Terminemos hablando de poesía para resaltar *como Dios manda* su modo, tan ajeno a las diferentes reducciones definitorias, a las que ella escapa en su constante interpelación a Eros. Porque la poesía de Safo no es una lírica en primera persona intensa (e intensiva), carece de sonidos caprichosos. Tampoco es una escritura con tristeza de “niña rica” ni una adolescencia tardía que abraza la oscuridad invisible en habitaciones cubiertas de humo. Safo no está sumergida en la sensación de drama, no sucede en el campo del lamento, de quien gime de mil maneras un eterno y narcisista “oh, el mundo contra mí, el mundo no me deja ser”. Safo es y punto. Es y no pide permiso para ser ni para abrirse al diálogo imposible entre lo terrenal y divino. Ahí, quizás, la más notable diferencia entre ellas y las otras poetas suicidas de todos los tiempos.
Ese “es y punto” también nos lo muestra en su poesía, totalmente atravesada por la vivencia que ve a la otredad con su complejidad propia, sin anularla o querer moldearla, como si entendiera en ese guiño su propia libertad, como si en ese dejar ser sucediera su propia habilitación. Lo que, a su vez, es tierra fértil para el acontecimiento de lo sensual. En esa danza, la poetiza invita a una lectura que perfora y reencarna.

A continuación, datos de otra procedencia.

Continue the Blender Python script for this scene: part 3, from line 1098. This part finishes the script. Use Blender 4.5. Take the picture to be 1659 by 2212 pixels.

“(…) te pido que tomes tu [lira] y cantes sobre [Gongyla] mientras el deseo vuela a tu alrededor otra vez ahora [dèute]
porque su vestido te hizo
perder el aliento en el momento en que lo viste (…)”

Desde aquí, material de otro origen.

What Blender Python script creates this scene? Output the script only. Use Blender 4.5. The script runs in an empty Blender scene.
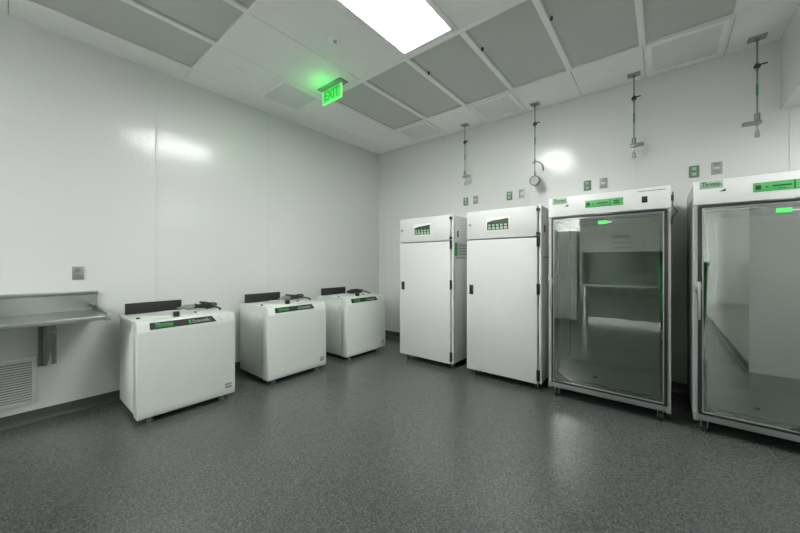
import bpy, bmesh, math, random
from mathutils import Vector, Matrix
random.seed(4)
SC = bpy.context.scene
COL = SC.collection
PI = math.pi

# ------------------------------------------------------------------ materials
def nt(m):
    m.use_nodes = True
    return m.node_tree.nodes, m.node_tree.links

def mat(name, col, rough=.5, metal=0., spec=.5, coat=0., emit=None, es=0., bump=None, noise=None, coat_rough=.05):
    m = bpy.data.materials.new(name)
    N, L = nt(m)
    b = N['Principled BSDF']
    b.inputs['Base Color'].default_value = (*col, 1)
    b.inputs['Roughness'].default_value = rough
    b.inputs['Metallic'].default_value = metal
    b.inputs['Specular IOR Level'].default_value = spec
    b.inputs['Coat Weight'].default_value = coat
    b.inputs['Coat Roughness'].default_value = coat_rough
    if emit:
        b.inputs['Emission Color'].default_value = (*emit, 1)
        b.inputs['Emission Strength'].default_value = es
    tc = N.new('ShaderNodeTexCoord')
    if bump:
        sc_, st, di = bump
        n = N.new('ShaderNodeTexNoise'); n.inputs['Scale'].default_value = sc_; n.inputs['Detail'].default_value = 2
        L.new(tc.outputs['Object'], n.inputs['Vector'])
        bp = N.new('ShaderNodeBump'); bp.inputs['Strength'].default_value = st; bp.inputs['Distance'].default_value = di
        L.new(n.outputs['Fac'], bp.inputs['Height'])
        L.new(bp.outputs['Normal'], b.inputs['Normal'])
        if coat: L.new(bp.outputs['Normal'], b.inputs['Coat Normal'])
    # a trace of tonal variation on every surface
    amt = noise if noise else (6., .03)
    n2 = N.new('ShaderNodeTexNoise'); n2.inputs['Scale'].default_value = amt[0]; n2.inputs['Detail'].default_value = 4
    L.new(tc.outputs['Object'], n2.inputs['Vector'])
    mx = N.new('ShaderNodeMix'); mx.data_type = 'RGBA'
    a = amt[1]
    mx.inputs[6].default_value = (*[c * (1 - a) for c in col], 1)
    mx.inputs[7].default_value = (*[min(1, c * (1 + a)) for c in col], 1)
    L.new(n2.outputs['Fac'], mx.inputs[0]); L.new(mx.outputs[2], b.inputs['Base Color'])
    return m

M = {}
M['wall'] = mat('glossy_wall_panel', (.68, .69, .677), .35, coat=.55, coat_rough=.05, bump=(55., .40, .003), noise=(1.2, .012))
M['tile'] = mat('ceiling_tile', (.90, .908, .893), .55, bump=(260., .12, .001))
M['dial'] = mat('gauge_dial', (.44, .45, .44), .4)
M['seam'] = mat('ceiling_seam', (.55, .56, .55), .7)
M['rearwall'] = mat('dimmed_rear_wall', (.46, .47, .46), .5)  # unseen wall greyed to keep its reflection in the door glass dim
M['trim'] = mat('panel_joint_strip', (.64, .665, .645), .4)
M['tee'] = mat('white_ceiling_grid', (.90, .905, .89), .4)
M['filter'] = mat('grey_filter_screen', (.56, .582, .552), .6, bump=(700., .3, .001))
M['vent'] = mat('vent_screen', (.76, .752, .762), .55)
M['whitehead'] = mat('white_header_enamel', (.78, .785, .775), .3, coat=.1)
M['white'] = mat('white_enamel', (.645, .65, .64), .42)
M['white2'] = mat('centrifuge_enamel', (.62, .655, .615), .3, coat=.2, coat_rough=.12)
M['whiteplastic'] = mat('white_plastic', (.78, .79, .77), .4)
M['black'] = mat('black_plastic', (.018, .02, .019), .4)
M['dark'] = mat('dark_grey_plastic', (.026, .028, .027), .5, spec=.3)
M['rubber'] = mat('black_rubber', (.02, .02, .02), .7)
M['steel'] = mat('stainless_steel', (.40, .42, .405), .30, metal=.9, noise=(40., .06))
M['alu'] = mat('brushed_aluminium', (.40, .415, .40), .38, metal=.7)
M['post'] = mat('light_grey_post', (.46, .475, .46), .35)
M['silver'] = mat('silver_trim', (.40, .41, .40), .3, metal=.5)
M['greymetal'] = mat('grey_painted_metal', (.25, .265, .25), .4, metal=.3)
M['pipe'] = mat('dull_pipe_metal', (.26, .28, .265), .4, metal=.6)
M['plate'] = mat('grey_wall_plate', (.34, .35, .34), .4, metal=.4)
M['plategreen'] = mat('green_wall_plate', (.12, .22, .14), .45)
M['sticker'] = mat('pale_sticker', (.62, .70, .62), .5)
M['green'] = mat('green_display_film', (.09, .46, .13), .35)
M['greenpale'] = mat('pale_green_plate', (.42, .53, .43), .4)
M['greenbright'] = mat('bright_green_tag', (.10, .78, .16), .4, emit=(.1, .8, .18), es=.25)  # a sticker, brightened by a slight emission of its own
M['greendark'] = mat('dark_green_print', (.012, .06, .022), .4)
M['keygreen'] = mat('pale_green_keys', (.38, .48, .38), .4)
M['logogreen'] = mat('logo_green', (.04, .36, .075), .4)
M['pipegreen'] = mat('pipe_label_green', (.03, .24, .06), .45)
M['label'] = mat('paper_label', (.60, .61, .60), .6)
M['print'] = mat('grey_print', (.20, .21, .20), .6)
M['interior'] = mat('refrigerator_liner', (.84, .86, .835), .35)
M['hole'] = mat('dark_recess', (.02, .022, .02), .6)
M['louver'] = mat('louver_white', (.66, .67, .66), .45)

# floor: grey epoxy with an orange peel skin and small flakes
m = mat('grey_epoxy_floor', (.13, .14, .134), .17, spec=.8)
N, L = nt(m); b = N['Principled BSDF']
tc = N.new('ShaderNodeTexCoord')
v = N.new('ShaderNodeTexVoronoi'); v.inputs['Scale'].default_value = 150
L.new(tc.outputs['Object'], v.inputs['Vector'])
n = N.new('ShaderNodeTexNoise'); n.inputs['Scale'].default_value = 70; n.inputs['Detail'].default_value = 3
L.new(tc.outputs['Object'], n.inputs['Vector'])
sep = N.new('ShaderNodeSeparateColor'); L.new(v.outputs['Color'], sep.inputs[0])
ad = N.new('ShaderNodeMath'); ad.operation = 'MULTIPLY'
L.new(sep.outputs[0], ad.inputs[0]); L.new(n.outputs['Fac'], ad.inputs[1])
cr = N.new('ShaderNodeValToRGB')
cr.color_ramp.elements[0].position = .02; cr.color_ramp.elements[0].color = (.050, .055, .051, 1)
cr.color_ramp.elements[1].position = .60; cr.color_ramp.elements[1].color = (.135, .143, .136, 1)
L.new(ad.outputs[0], cr.inputs[0]); L.new(cr.outputs[0], b.inputs['Base Color'])
n3 = N.new('ShaderNodeTexNoise'); n3.inputs['Scale'].default_value = 95; n3.inputs['Detail'].default_value = 2
L.new(tc.outputs['Object'], n3.inputs['Vector'])
bp = N.new('ShaderNodeBump'); bp.inputs['Strength'].default_value = .5; bp.inputs['Distance'].default_value = .003
L.new(n3.outputs['Fac'], bp.inputs['Height']); L.new(bp.outputs['Normal'], b.inputs['Normal'])
M['floor'] = m
M['base'] = mat('dark_cove_base', (.062, .070, .064), .35, bump=(95., .2, .002), noise=(60., .2))

# glass: clear sheet with its own reflection
def glass(name, tint, ior):
    m = bpy.data.materials.new(name); N, L = nt(m)
    N.remove(N['Principled BSDF'])
    out = N['Material Output']
    t = N.new('ShaderNodeBsdfTransparent'); t.inputs[0].default_value = (*tint, 1)
    g = N.new('ShaderNodeBsdfGlossy'); g.inputs['Roughness'].default_value = .01; g.inputs[0].default_value = (.965, 1, .97, 1)
    f = N.new('ShaderNodeFresnel'); f.inputs['IOR'].default_value = ior
    mx = N.new('ShaderNodeMixShader')
    L.new(f.outputs[0], mx.inputs[0]); L.new(t.outputs[0], mx.inputs[1]); L.new(g.outputs[0], mx.inputs[2])
    L.new(mx.outputs[0], out.inputs[0])
    return m
M['glass'] = glass('door_glass', (.92, .955, .925), 2.75)
M['sash'] = glass('sash_glass', (.80, .87, .82), 1.5)

def lamp_mat(name, col, s, bands=None, base=(.8, .8, .8)):
    m = bpy.data.materials.new(name); N, L = nt(m)
    b = N['Principled BSDF']; b.inputs['Base Color'].default_value = (*base, 1)
    b.inputs['Emission Color'].default_value = (*col, 1); b.inputs['Emission Strength'].default_value = s
    if bands:
        tc = N.new('ShaderNodeTexCoord'); w = N.new('ShaderNodeTexWave')
        w.bands_direction = 'X'; w.inputs['Scale'].default_value = bands
        L.new(tc.outputs['Object'], w.inputs['Vector'])
        mr = N.new('ShaderNodeMapRange'); mr.inputs[3].default_value = s * .8; mr.inputs[4].default_value = s * 1.1
        L.new(w.outputs['Fac'], mr.inputs[0]); L.new(mr.outputs[0], b.inputs['Emission Strength'])
    return m
LAMP = 42.0
M['lamp'] = lamp_mat('lit_diffuser', (.985, 1., .98), LAMP, 1.55)
M['lamp_alcove'] = lamp_mat('lit_alcove_diffuser', (.985, 1., .98), 16.0)
M['exitpanel'] = lamp_mat('exit_panel_glow', (.08, .62, .10), 1.0, base=(.02, .10, .03))
M['exitletter'] = lamp_mat('exit_letter_glow', (.006, .36, .02), 1.0, base=(.01, .08, .02))
M['exitedge'] = lamp_mat('exit_edge_glow', (.22, .75, .27), 1.0, base=(.1, .2, .1))

# ------------------------------------------------------------------ mesh helpers
class MB:
    def __init__(s): s.bm = bmesh.new()
    def box(s, x0, x1, y0, y1, z0, z1, bev=0., seg=2):
        x0, x1 = min(x0, x1), max(x0, x1); y0, y1 = min(y0, y1), max(y0, y1); z0, z1 = min(z0, z1), max(z0, z1)
        r = bmesh.ops.create_cube(s.bm, size=1)
        vs = r['verts']
        for v in vs:
            v.co = Vector(((x0 + x1) / 2 + v.co.x * (x1 - x0), (y0 + y1) / 2 + v.co.y * (y1 - y0), (z0 + z1) / 2 + v.co.z * (z1 - z0)))
        if bev:
            es = list({e for v in vs for e in v.link_edges})
            bmesh.ops.bevel(s.bm, geom=es, offset=bev, segments=seg, affect='EDGES', profile=.5)
        return s
    def cyl(s, p0, p1, r, seg=16, r2=None):
        p0, p1 = Vector(p0), Vector(p1); d = p1 - p0
        q = d.to_track_quat('Z', 'Y').to_matrix().to_4x4()
        bmesh.ops.create_cone(s.bm, cap_ends=True, segments=seg, radius1=r, radius2=r if r2 is None else r2, depth=d.length,
                              matrix=Matrix.Translation((p0 + p1) / 2) @ q)
        return s
    def sph(s, p, r, sc=(1, 1, 1), seg=16):
        bmesh.ops.create_uvsphere(s.bm, u_segments=seg, v_segments=seg // 2, radius=r,
                                  matrix=Matrix.Translation(p) @ Matrix.Diagonal((*sc, 1)))
        return s
    def torus(s, c, R, r, axis='Z', seg=32, rs=8, sx=1., arc=1.):
        c = Vector(c); rings = []
        n = seg if arc >= 1 else seg + 1
        for i in range(n):
            a = 2 * PI * arc * i / seg
            ring = []
            for j in range(rs):
                t = 2 * PI * j / rs
                rr = R + r * math.cos(t)
                p = Vector((rr * math.cos(a) * sx, rr * math.sin(a), r * math.sin(t)))
                if axis == 'Y': p = Vector((p.x, p.z, p.y))
                if axis == 'X': p = Vector((p.z, p.x, p.y))
                ring.append(s.bm.verts.new(c + p))
            rings.append(ring)
        for i in range(n if arc >= 1 else n - 1):
            A, B = rings[i], rings[(i + 1) % n]
            for j in range(rs): s.bm.faces.new((A[j], B[j], B[(j + 1) % rs], A[(j + 1) % rs]))
        return s
    def tube(s, pts, r, rs=8):
        pts = [Vector(p) for p in pts]
        # Catmull-Rom smoothing
        P = []
        for i in range(len(pts) - 1):
            a = pts[max(i - 1, 0)]; b = pts[i]; c = pts[i + 1]; d = pts[min(i + 2, len(pts) - 1)]
            for k in range(6):
                t = k / 6
                P.append(.5 * ((2 * b) + (c - a) * t + (2 * a - 5 * b + 4 * c - d) * t * t + (3 * b - a - 3 * c + d) * t ** 3))
        P.append(pts[-1])
        rings = []; up = Vector((.13, .21, 1)).normalized()
        for i, p in enumerate(P):
            t = (P[min(i + 1, len(P) - 1)] - P[max(i - 1, 0)]).normalized()
            a = t.cross(up)
            if a.length < .05: a = t.cross(Vector((1, 0, 0)))
            a.normalize(); b = t.cross(a)
            rings.append([s.bm.verts.new(p + (a * math.cos(2 * PI * j / rs) + b * math.sin(2 * PI * j / rs)) * r) for j in range(rs)])
        for A, B in zip(rings, rings[1:]):
            for j in range(rs): s.bm.faces.new((A[j], A[(j + 1) % rs], B[(j + 1) % rs], B[j]))
        s.bm.faces.new(rings[0]); s.bm.faces.new(list(reversed(rings[-1])))
        return s
    def prism(s, prof, a0, a1, axis='Y', bev=0.):
        """extrude a closed profile: axis Y -> (x,z), axis X -> (y,z), axis Z -> (x,y)"""
        def P(u, w, a): return {'Y': (u, a, w), 'X': (a, u, w), 'Z': (u, w, a)}[axis]
        A = [s.bm.verts.new(P(u, w, a0)) for u, w in prof]
        B = [s.bm.verts.new(P(u, w, a1)) for u, w in prof]
        fs = [s.bm.faces.new(A), s.bm.faces.new(list(reversed(B)))]
        n = len(prof)
        for i in range(n): fs.append(s.bm.faces.new((A[i], B[i], B[(i + 1) % n], A[(i + 1) % n])))
        bmesh.ops.recalc_face_normals(s.bm, faces=fs)
        if bev:
            es = list({e for f in fs for e in f.edges})
            bmesh.ops.bevel(s.bm, geom=es, offset=bev, segments=2, affect='EDGES', profile=.5)
        return s
    def build(s, name, m, parent=None, label=None):
        bmesh.ops.recalc_face_normals(s.bm, faces=s.bm.faces[:])
        me = bpy.data.meshes.new(name)
        if parent is not None:
            w = wloc(parent)
            for v in s.bm.verts: v.co -= w
            o = bpy.data.objects.new(name, me)
        else:
            if s.bm.verts:
                xs = [v.co for v in s.bm.verts]
                w = Vector(((min(p.x for p in xs) + max(p.x for p in xs)) / 2, (min(p.y for p in xs) + max(p.y for p in xs)) / 2, min(p.z for p in xs)))
            for v in s.bm.verts: v.co -= w
            o = bpy.data.objects.new(name, me); o.location = w
        s.bm.to_mesh(me); s.bm.free()
        for p in me.polygons: p.use_smooth = True
        me.set_sharp_from_angle(angle=math.radians(32))
        me.materials.append(m)
        COL.objects.link(o)
        if parent is not None: o.parent = parent
        if label: o['label'] = label
        return o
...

Así, podemos decir que su obra ocurre en plena noción de su carne y de su sangre, sabiendo las trampas que trae consigo la banalización del goce, el anhelo de control, pero, sobre todo, reconociendo la fuerza de su vulnerabilidad, la sabiduría que habita en la sensación, con toda la violencia que implica la sensación, tan errante como infalible. Aun cuando la poetisa tiembla, sus palabras suaves tienen firmeza; es que su manera de decir atiende la sonoridad del lenguaje en su máxima expresión, o sea, también atiende el ruido que cada palabra genera en el cuerpo (en el emisor y en el receptor). Logra, entonces, que su armonía musicalice y calle el mundo exterior. Y cuando eso ocurre lo que acontece es pura intimidad.
Los versos que llegan a nuestros tiempos, se cree que no más de seiscientos cincuenta, irrumpen en la exaltación actual con una femineidad exquisita que nos toca a todos desde la universalidad que da el deseo. Es una poesía tan enamorada de las palabras y tan consciente del eco de cada una, del tacto del habla, que advierte en carne propia que el deseo siempre muerde. Y el sabor del mordisco ya lo dijo ella: dulce-amargo.